As part of their traditional business model, telcos have been utilizing specially built data centers for large enterprise customers with long term contracts for years. However, over the last few years, the public cloud market has grown exponentially, led by giants like Amazon with AWS and Microsoft with Azure. And today, telcos recognize their opportunity to become leading public cloud brokers by partnering with these market leaders. As such, they can integrate their solutions and present value-added services to their customers as well as create new business opportunities in the growing cloud market.
The question is, how do you create differently and add values on top of a common product such as the public cloud? Telcos have learned to do this with iPhones and Androids, and it seems like they are using similar packaging and delivery concepts with the public cloud. In this article, I will further explore the challenges that telcos face as well as possible solutions.
Not There Yet
With the rise of agile methodologies, modern IT organizations and businesses spinning out new online services are looking to quickly take them to market. Subsequently, traditional enterprises look to or already rely on the public cloud for their new IT ventures. After having discussed this with a few large telcos, I noticed that they’ve been aware of this trend for a few years now. They’ve seen how their veteran enterprise customers leverage the public cloud’s flexibility and reap the benefits of running efficient IT operations for less.
Today, telcos are interconnecting IT organizations with the public cloud. One of the main examples of this is AWS Direct Connect, which AWS customers use to establish a private virtual interface from their on-premises networks directly to their AWS environments. AWS telco partners enable a secure, high bandwidth network connection between enterprise data centers and their public cloud environments. This type of link is a ticket to the public cloud, not a value-added service that can be used to grow in the public cloud space.

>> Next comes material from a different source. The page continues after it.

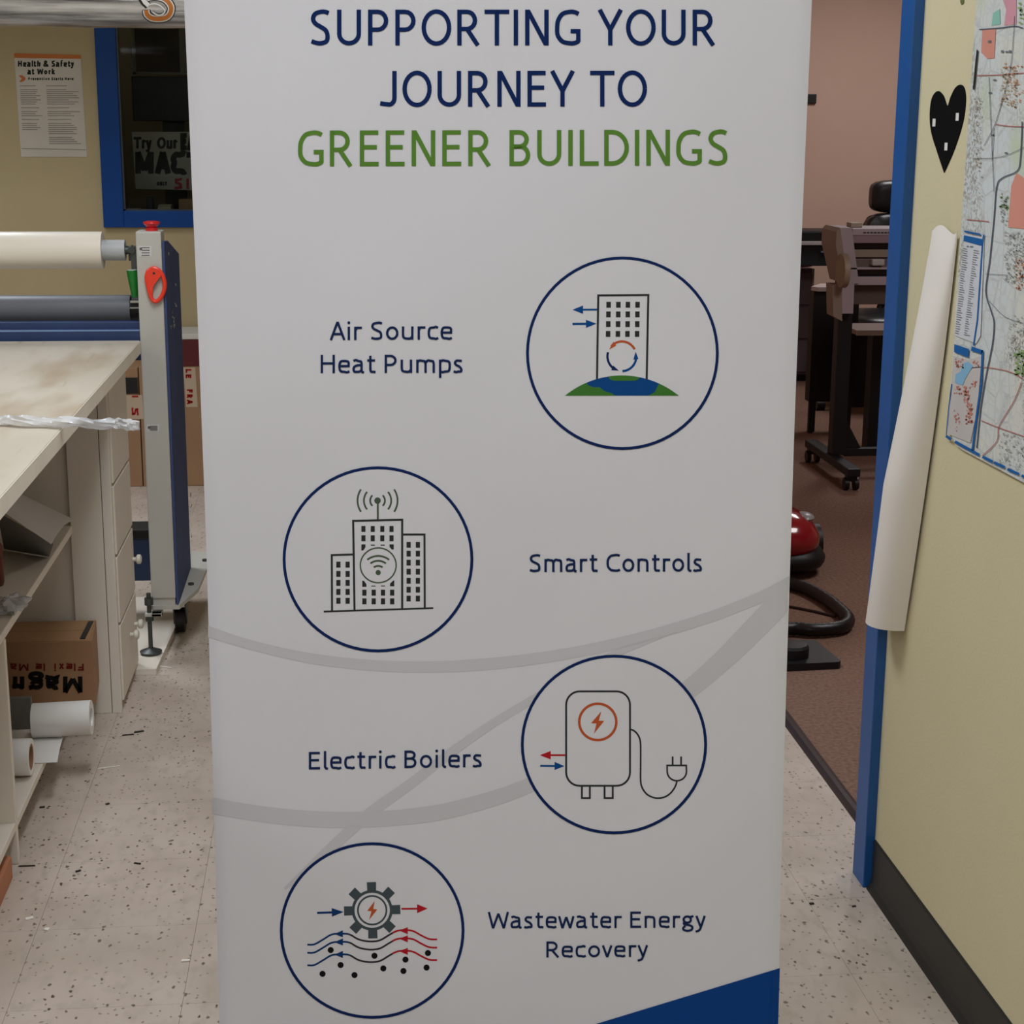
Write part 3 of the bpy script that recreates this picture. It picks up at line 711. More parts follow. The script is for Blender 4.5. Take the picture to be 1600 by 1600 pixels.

Telcos still heavily rely on internal data centers, selling their own custom data center solutions, giving birth to the challenge of managing both parts of the market along with a growing customer push to use large public clouds such as AWS and Azure.
Becoming A Broker: Challenges Ahead
Telco leaders are not agnostic to this trend and recognize the fact that in order to play an active role in the market, it is only natural for them to become intermediaries with value-added cloud-based solutions. They already make significant investments in order to stay in the game, acquiring skills and assets to serve IT organizations with their public cloud environments. However, by becoming mediators in the public cloud realm, telcos face packaging and delivery challenges in the transition from their traditional role as data center builders.
By becoming cloud resellers or brokers, telcos have to negotiate new contracts with public cloud providers, deal with contract management issues, and make sure current public cloud pricing structures (such as AWS Reserved or Spot Instances) fit into their businesses. Contrary to the high margin associated with traditional IT integration services, the cloud’s economies of scale are associated with slim margins and therefore may present significant business risks. Due to these risks, telcos must recognize the importance of packaging public cloud services in a way that offers telco-like solutions, meeting their own business needs as well as customer requirements.
In addition, telcos need to keep and maintain their own data centers for large, custom contracts (e.g., government or financial institutions), as well as develop new management and governance capabilities for their public cloud environments. Managing both can lead to great opportunities, but also require major investments.
CloudMGR Can Help
Telcos have become very good at differentiating their services around phones and networks. The same needs to be done with the public cloud. A lot of that has to do with the right branding, packaging and customer service experience that is perceived in action.
CloudMGR offers a white label solution that enables telcos to brand an experience on AWS that reflects their customer base or their vertical. It is powered by Amazon and brokered by the telco. The solution reflects the support agreement and SLA that enterprises have with the telco. Additional significant benefits include the ability to monitor and track usage, and bill accordingly across multiple customer accounts so that telcos are able to perform their own financial operations such as customer chargebacks.
There is an opportunity for telcos, because of the sheer volume of customers they work with, that enables them to build their margins and better utilize compute and storage between their own needs and their customers’ needs. I expect to see a good number embrace the public cloud as part of their offering within the coming year. In this exciting space, CloudMGR, together with Amazon cloud, has a bright future with telcos.